After some 16,000 iPod Touch page-flicks, I have finished reading Neal Stephenson's Anathem (using Amazon's Kindle for iPhone application). While I bogged down in a few sections that seemed closer to Gödel, Escher, and Bach than to any "science fiction" novel I ever read, Anathem is an impressive feat of imaginative world-building. In spite of the length (960 paper pages), a lot of invented vocabulary, relatively weak character development, and the sometimes heavy philosophical side trips, it held my interest quite well.

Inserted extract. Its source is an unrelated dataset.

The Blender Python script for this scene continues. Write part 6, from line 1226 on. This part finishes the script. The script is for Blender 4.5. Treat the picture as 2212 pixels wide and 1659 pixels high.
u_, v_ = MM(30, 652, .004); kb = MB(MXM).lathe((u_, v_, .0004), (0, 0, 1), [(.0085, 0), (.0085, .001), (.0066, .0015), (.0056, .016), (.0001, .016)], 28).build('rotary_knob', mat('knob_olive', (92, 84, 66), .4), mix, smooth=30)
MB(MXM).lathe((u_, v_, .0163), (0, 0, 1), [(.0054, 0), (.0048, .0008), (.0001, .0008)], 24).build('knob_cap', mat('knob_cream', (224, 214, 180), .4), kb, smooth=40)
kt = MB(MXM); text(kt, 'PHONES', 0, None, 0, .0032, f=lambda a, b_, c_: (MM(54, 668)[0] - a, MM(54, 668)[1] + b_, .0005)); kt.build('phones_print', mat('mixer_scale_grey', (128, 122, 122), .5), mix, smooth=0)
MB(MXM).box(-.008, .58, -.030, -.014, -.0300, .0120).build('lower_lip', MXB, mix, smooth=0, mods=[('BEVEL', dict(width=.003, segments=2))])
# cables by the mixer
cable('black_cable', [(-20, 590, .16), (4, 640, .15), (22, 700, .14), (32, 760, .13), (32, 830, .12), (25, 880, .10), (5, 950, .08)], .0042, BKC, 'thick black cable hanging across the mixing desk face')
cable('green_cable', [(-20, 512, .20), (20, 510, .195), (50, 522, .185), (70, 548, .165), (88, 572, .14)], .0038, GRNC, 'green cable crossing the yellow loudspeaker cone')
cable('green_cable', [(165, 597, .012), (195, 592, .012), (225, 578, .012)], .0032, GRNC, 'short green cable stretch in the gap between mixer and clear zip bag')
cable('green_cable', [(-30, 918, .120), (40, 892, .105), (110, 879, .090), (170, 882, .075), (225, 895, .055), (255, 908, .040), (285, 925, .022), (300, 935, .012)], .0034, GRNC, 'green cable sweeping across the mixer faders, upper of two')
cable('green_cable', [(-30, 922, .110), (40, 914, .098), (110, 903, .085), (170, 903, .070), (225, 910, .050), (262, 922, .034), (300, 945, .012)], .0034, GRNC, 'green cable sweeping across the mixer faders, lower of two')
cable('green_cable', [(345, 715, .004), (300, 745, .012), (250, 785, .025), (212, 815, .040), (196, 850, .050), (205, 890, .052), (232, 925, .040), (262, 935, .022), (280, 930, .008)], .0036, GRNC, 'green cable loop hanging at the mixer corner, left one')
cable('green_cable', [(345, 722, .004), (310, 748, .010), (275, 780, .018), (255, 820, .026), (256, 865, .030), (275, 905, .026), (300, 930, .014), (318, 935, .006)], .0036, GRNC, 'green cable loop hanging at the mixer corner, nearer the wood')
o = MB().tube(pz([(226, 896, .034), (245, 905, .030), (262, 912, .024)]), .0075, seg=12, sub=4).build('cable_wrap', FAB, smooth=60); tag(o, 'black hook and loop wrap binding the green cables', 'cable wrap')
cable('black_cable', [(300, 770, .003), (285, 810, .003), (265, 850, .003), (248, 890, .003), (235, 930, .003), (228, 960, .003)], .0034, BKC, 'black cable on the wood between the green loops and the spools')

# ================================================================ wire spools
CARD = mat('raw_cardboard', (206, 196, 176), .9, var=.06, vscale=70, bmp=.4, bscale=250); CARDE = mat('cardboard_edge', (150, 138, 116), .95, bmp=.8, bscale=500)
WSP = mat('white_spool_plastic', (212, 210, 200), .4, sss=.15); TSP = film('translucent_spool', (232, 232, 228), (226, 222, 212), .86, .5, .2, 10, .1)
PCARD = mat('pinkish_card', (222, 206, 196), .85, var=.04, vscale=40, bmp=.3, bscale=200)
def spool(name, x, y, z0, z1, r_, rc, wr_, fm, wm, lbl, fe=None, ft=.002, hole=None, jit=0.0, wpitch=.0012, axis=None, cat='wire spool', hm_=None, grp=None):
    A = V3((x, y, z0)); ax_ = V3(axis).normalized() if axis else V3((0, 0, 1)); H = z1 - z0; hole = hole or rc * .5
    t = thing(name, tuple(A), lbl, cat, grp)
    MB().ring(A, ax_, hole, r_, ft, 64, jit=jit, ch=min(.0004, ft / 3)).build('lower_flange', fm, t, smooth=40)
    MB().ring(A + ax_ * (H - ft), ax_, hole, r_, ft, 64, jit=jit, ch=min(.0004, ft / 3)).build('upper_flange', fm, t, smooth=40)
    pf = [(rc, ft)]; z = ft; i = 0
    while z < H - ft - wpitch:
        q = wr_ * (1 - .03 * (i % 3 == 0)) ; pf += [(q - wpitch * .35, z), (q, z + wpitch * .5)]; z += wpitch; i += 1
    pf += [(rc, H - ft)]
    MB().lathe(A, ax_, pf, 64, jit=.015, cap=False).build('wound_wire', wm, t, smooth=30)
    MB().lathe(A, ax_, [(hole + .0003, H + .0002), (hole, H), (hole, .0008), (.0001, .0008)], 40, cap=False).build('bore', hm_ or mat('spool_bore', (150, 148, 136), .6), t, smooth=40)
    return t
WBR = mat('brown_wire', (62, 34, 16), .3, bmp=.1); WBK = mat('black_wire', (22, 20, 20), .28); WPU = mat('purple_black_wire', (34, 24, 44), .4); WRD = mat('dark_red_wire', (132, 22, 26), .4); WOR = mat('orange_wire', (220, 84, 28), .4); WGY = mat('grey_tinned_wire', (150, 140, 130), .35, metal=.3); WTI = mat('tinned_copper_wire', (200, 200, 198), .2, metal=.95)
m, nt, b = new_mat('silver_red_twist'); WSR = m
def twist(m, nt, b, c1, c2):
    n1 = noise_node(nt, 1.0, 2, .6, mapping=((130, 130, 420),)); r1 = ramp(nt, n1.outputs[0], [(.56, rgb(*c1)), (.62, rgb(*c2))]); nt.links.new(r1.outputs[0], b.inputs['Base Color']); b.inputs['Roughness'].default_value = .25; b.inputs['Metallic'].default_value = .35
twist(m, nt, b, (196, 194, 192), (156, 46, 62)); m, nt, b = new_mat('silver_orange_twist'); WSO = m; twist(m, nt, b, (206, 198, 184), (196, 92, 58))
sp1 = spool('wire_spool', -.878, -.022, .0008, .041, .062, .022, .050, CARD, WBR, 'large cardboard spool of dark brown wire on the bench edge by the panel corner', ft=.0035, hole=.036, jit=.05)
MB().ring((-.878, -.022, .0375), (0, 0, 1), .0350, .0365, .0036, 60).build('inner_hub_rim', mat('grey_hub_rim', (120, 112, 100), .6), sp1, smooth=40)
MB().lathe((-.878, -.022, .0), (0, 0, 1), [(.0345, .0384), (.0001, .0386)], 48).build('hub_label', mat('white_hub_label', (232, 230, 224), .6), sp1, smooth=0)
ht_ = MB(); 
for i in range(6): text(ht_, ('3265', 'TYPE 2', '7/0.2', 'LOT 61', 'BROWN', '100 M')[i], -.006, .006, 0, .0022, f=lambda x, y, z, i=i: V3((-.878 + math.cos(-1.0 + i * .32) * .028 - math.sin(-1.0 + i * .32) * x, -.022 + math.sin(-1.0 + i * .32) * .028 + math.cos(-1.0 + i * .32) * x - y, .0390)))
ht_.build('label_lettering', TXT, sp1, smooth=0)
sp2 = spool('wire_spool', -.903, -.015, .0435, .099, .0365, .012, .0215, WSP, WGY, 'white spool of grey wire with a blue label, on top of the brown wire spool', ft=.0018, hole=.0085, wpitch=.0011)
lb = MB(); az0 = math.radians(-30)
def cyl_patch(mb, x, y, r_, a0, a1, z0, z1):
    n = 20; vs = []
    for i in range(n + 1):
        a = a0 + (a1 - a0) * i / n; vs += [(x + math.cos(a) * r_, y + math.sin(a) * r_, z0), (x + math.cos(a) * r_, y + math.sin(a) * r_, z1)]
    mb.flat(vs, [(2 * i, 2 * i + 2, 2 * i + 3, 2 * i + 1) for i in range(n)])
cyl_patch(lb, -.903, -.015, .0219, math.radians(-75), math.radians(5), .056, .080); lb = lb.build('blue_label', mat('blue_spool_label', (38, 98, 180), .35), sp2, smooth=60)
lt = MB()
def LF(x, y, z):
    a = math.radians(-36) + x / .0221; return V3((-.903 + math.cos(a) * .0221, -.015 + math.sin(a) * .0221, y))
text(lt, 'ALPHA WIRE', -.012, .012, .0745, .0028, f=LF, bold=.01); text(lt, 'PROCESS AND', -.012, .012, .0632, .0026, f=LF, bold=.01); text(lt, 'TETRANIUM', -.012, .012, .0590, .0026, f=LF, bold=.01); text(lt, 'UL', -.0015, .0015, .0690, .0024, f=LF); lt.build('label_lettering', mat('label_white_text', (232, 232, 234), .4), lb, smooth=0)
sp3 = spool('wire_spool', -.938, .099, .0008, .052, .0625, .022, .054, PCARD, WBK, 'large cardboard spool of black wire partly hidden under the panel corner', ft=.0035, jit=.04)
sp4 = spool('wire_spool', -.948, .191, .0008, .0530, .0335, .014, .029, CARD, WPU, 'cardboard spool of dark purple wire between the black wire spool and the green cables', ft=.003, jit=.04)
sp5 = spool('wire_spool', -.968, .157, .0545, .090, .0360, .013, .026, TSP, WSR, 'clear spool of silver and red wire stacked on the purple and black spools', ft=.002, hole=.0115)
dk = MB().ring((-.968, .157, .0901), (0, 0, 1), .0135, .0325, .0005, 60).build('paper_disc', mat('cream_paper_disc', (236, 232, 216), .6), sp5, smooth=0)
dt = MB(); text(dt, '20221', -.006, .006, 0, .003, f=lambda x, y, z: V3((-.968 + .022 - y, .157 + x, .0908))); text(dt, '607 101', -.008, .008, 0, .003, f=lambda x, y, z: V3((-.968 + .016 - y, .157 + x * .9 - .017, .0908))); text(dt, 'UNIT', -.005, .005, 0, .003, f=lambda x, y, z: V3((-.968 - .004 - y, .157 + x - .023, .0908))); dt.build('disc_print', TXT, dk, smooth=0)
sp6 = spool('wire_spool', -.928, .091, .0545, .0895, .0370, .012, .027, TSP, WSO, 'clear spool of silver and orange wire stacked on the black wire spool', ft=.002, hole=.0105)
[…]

If you decide to read Anathem, don't be discouraged by the first 100 pages or so which focus on the arcane concerns and ceremonies of the "Avout," people who live a monk-like existence in walled, isolated "concents" where they are allowed very limited contact with people and things of the "outside world." The Avout are generally not religious - they are devoted to mathematics, philosophy, and science (but they are not allowed access to most technology - long story). Their institutions have survived for thousands of years while governments and cities of the "saecular" world have come and gone.
I'm tired (it's after midnight in London, flying home Friday) so I won't say much more about Anathem except that it is as much an adventure-packed SF novel as it is a novel of philosophy and an exploration of the need for a "long now" perspective. There's a lot of strange and thought-provoking stuff too (even some orbital mechanics).